Feyre is a young woman who lives with her family in the human realm. Her family have lost everything so she is forced to hunt for food to survive. One day whilst out in the woods she encounters a faerie in the shape of a wolf and kills him.

The next night a terrifying creature comes to claim retribution and tells Feyre that she must come with him to Prythian, the faerie realm or be killed there and then. She agrees and goes with him and discovers he is not just a faerie but a High Fae named Tamlin – one of the lethal, immortal faeries who once ruled the human realm.

As she settles into her new surroundings, her icy hostility towards Tamlin and his emissary Lucien begins to thaw and turn into fiery passion, but something isn’t right in the faerie lands and a dark sinister force is brewing. Also by killing Tamlin’s sentry, what chain of events has Feyre set into motion.
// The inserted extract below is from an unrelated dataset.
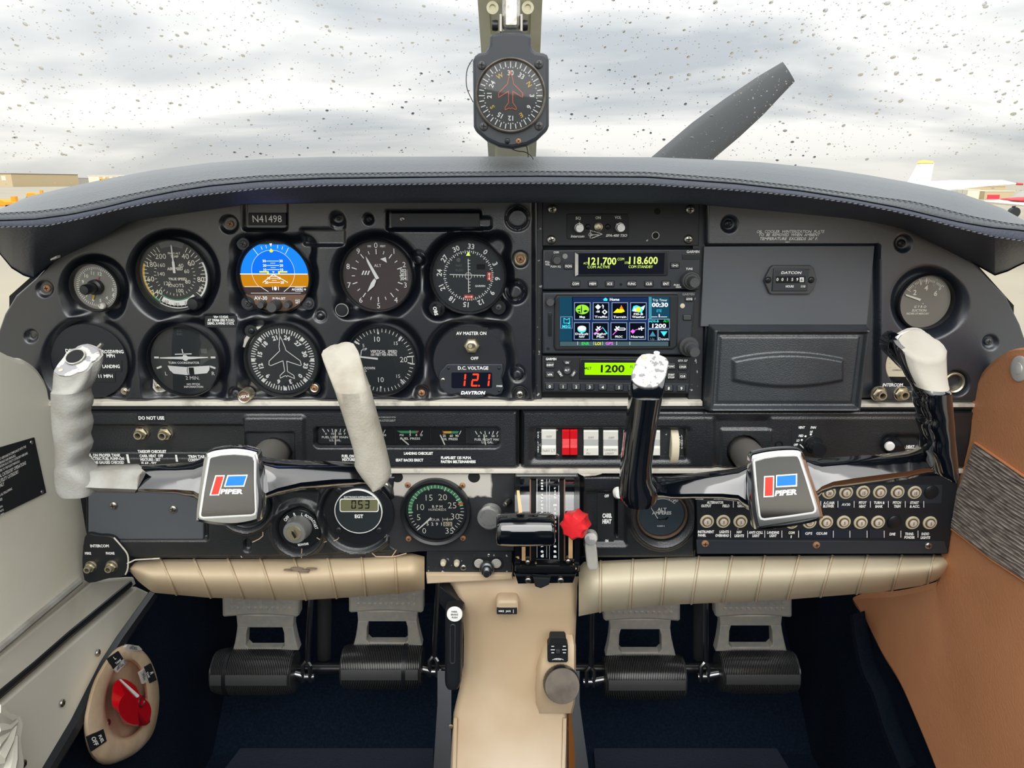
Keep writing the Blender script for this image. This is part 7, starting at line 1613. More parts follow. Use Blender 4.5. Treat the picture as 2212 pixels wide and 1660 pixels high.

I have to admit given the books very significant fanbase (and I hope not to get too much hate on this post as a result) that I really struggled to get into this book for a significant portion of it.

The books opening is very strong and was probably the best part for me and having Feyre suddenly get whisked away by a beast to a place away from her family and friends is very dramatic and exciting. However once she arrives at Prythian the pacing really slows down to a crawl and it becomes very monotonous as Feyre tries different ways to escape, doesn’t succeed and then decides she won’t try to escape again before trying to do so anyway. I read the bulk of this section on a 2 hour train journey and the truth is when I reached my destination the story had barely moved forward.

Also her character development in this section for me is very all over the place – she does begin to trust Lucien and Tamlin but even when they tell her not to do something, she goes and does it anyway and sometimes for what seems to be very little reason.

The book does have small glimmers where it tries to be exciting in this section, for instance Lucien and Feyre are out riding and encounter a faerie which will kill them if they acknowledge it which is a tense small scene. However the fact I can’t remember this faerie’s name shows how little it really affected me.

Once Feyre does return to the human world and decides to go back to Prythian to rescue Tamlin, the book does pick up somewhat and I did enjoy this part for what it was, even though it is just a role reversal of the fairy tale trope where the prince has to rescue the princess, although in this case it is Feyre rescuing Tamlin.

Here the main villain Amarantha is introduced, but she is very hammy and campy and though the trials are suitably macabre and quite exciting to read, it is pretty obvious how the book is going to end and it does end pretty much as you would expect so it isn’t really a surprising outcome.

I have heard the second book is a significant improvement on this book so I may give this one a chance at some point but unfortunately I personally can’t really recommend this first entry due to it’s very slow middle section and also the quite tropey storyline.